We then discussed the following quotation for the Jewish Women's Archive (www.jw.org).

"Gentlemen of the jury, we respect your patriotism. We would not, if we could, have you change its meaning for yourself. But may there not be different kinds of patriotism as there are different kinds of liberty? I for one cannot believe that love of one's country must needs consist in blindness to its social faults, to deafness to its social discords, of inarticulation to its social wrongs. Neither can I believe that the mere accident of birth in a certain country or a mere scrap of paper constitutes the love of country.

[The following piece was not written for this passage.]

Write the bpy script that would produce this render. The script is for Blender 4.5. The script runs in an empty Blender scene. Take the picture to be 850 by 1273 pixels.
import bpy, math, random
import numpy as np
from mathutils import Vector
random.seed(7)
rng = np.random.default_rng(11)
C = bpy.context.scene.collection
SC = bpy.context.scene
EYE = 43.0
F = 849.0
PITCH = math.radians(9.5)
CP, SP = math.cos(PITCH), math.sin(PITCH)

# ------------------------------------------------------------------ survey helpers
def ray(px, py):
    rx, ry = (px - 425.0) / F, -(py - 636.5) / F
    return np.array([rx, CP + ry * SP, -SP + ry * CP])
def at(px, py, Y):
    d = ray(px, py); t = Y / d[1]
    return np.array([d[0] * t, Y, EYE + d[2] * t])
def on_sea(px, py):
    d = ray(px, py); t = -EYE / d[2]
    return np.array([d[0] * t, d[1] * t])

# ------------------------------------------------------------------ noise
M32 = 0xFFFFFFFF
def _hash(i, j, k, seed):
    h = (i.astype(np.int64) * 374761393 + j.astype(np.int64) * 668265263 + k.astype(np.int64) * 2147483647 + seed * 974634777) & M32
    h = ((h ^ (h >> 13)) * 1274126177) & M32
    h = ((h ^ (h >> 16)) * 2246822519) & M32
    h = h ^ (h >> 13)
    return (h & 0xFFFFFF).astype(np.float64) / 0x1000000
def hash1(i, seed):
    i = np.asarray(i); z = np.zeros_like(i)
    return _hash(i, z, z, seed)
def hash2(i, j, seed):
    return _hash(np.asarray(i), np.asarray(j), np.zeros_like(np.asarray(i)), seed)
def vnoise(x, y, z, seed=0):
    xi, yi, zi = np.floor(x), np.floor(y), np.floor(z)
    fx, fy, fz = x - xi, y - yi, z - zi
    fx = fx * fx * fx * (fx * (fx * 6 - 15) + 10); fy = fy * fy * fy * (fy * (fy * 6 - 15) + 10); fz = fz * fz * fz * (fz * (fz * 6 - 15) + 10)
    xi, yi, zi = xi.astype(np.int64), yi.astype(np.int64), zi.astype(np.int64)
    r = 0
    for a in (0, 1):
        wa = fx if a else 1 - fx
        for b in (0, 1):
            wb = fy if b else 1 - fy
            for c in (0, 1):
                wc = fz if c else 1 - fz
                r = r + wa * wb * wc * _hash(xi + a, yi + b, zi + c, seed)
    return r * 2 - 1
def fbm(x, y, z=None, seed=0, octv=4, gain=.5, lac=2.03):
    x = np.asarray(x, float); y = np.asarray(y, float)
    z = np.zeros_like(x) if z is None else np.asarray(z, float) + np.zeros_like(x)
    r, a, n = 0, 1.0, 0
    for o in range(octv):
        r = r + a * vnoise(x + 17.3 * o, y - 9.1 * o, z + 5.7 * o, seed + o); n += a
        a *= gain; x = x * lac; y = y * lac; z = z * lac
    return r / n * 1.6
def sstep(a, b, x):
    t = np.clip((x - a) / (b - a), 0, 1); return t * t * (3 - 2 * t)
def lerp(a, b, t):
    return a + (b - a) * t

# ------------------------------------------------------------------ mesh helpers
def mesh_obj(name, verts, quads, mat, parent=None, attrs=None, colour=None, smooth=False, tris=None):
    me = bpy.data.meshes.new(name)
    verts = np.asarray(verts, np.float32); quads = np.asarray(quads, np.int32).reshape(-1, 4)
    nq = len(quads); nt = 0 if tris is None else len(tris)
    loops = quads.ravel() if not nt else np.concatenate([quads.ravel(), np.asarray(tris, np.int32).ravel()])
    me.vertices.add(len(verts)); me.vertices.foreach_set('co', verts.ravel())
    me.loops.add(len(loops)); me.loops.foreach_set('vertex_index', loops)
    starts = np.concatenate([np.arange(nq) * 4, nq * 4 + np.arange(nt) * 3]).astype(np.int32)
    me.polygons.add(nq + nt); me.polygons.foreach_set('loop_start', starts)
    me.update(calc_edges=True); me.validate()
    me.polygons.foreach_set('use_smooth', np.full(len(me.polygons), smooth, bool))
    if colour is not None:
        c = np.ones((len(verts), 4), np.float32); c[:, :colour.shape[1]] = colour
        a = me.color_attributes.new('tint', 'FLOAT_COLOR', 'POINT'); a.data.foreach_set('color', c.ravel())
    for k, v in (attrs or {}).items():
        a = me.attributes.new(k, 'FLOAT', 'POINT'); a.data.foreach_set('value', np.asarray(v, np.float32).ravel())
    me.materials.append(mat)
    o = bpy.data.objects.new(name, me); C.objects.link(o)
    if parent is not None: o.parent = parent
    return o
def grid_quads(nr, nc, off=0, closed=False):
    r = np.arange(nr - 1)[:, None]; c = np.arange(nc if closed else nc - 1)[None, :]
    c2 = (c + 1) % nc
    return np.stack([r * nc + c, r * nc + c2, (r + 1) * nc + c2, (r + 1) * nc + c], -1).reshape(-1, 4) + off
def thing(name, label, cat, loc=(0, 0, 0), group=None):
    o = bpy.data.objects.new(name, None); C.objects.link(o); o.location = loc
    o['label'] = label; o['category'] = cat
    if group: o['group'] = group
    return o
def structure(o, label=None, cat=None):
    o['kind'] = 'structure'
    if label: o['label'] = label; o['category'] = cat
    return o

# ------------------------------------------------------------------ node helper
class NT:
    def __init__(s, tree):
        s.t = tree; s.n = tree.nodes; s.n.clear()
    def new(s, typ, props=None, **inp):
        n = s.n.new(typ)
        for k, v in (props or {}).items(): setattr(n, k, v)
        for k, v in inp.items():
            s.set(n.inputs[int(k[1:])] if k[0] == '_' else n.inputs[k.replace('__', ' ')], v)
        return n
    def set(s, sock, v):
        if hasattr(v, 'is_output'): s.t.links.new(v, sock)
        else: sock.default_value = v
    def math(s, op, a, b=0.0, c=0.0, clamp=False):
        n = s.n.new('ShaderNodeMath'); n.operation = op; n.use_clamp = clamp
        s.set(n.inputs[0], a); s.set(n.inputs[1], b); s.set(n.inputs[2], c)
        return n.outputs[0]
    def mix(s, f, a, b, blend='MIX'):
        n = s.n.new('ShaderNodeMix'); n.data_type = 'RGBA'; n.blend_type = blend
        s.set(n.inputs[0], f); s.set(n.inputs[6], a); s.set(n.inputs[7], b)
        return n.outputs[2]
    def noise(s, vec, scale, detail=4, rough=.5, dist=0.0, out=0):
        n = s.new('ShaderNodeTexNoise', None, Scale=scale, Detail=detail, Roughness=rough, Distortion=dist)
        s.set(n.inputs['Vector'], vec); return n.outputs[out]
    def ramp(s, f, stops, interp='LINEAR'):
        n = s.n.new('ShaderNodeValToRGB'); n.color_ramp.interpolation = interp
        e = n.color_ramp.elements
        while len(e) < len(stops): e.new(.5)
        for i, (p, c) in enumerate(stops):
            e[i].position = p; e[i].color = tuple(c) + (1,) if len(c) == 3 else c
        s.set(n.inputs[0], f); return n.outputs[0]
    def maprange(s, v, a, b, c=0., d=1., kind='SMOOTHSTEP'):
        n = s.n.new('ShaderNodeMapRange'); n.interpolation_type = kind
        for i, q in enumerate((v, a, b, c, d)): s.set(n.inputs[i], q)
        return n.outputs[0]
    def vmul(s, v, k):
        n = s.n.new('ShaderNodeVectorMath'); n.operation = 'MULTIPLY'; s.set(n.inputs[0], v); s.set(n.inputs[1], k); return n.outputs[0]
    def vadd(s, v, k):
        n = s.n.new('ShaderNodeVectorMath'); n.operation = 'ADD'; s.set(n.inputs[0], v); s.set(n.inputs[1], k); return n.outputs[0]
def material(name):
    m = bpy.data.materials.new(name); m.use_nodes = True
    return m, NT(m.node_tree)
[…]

I know many people - I am one of them - who were not born here, nor have they applied for citizenship, and who yet love America with deeper passion and greater intensity than many natives whose patriotism manifests itself by pulling, kicking and insulting those who do not rise when the national anthem is played. Our patriotism is that of the man who loves a woman with open eyes. He is enchanted by her beauty, yet he sees her faults. So we, too, who know America, love her beauty, her richness, her great possibilities... above all do we love the people that have produced her wealth, her artists who have created her beauty, her great apostles who dream and work for liberty- but with the same passionate emotion we hate her superficiality, her cant, her corruption, her mad, unscrupulous worship at the altar of the Golden Calf."

From Trial and Speeches of Alexander Berkman and Emma Goldman in the United States District Court, in the City of New York, July, 1917 (New York: Mother Earth Publishing Association [1917]).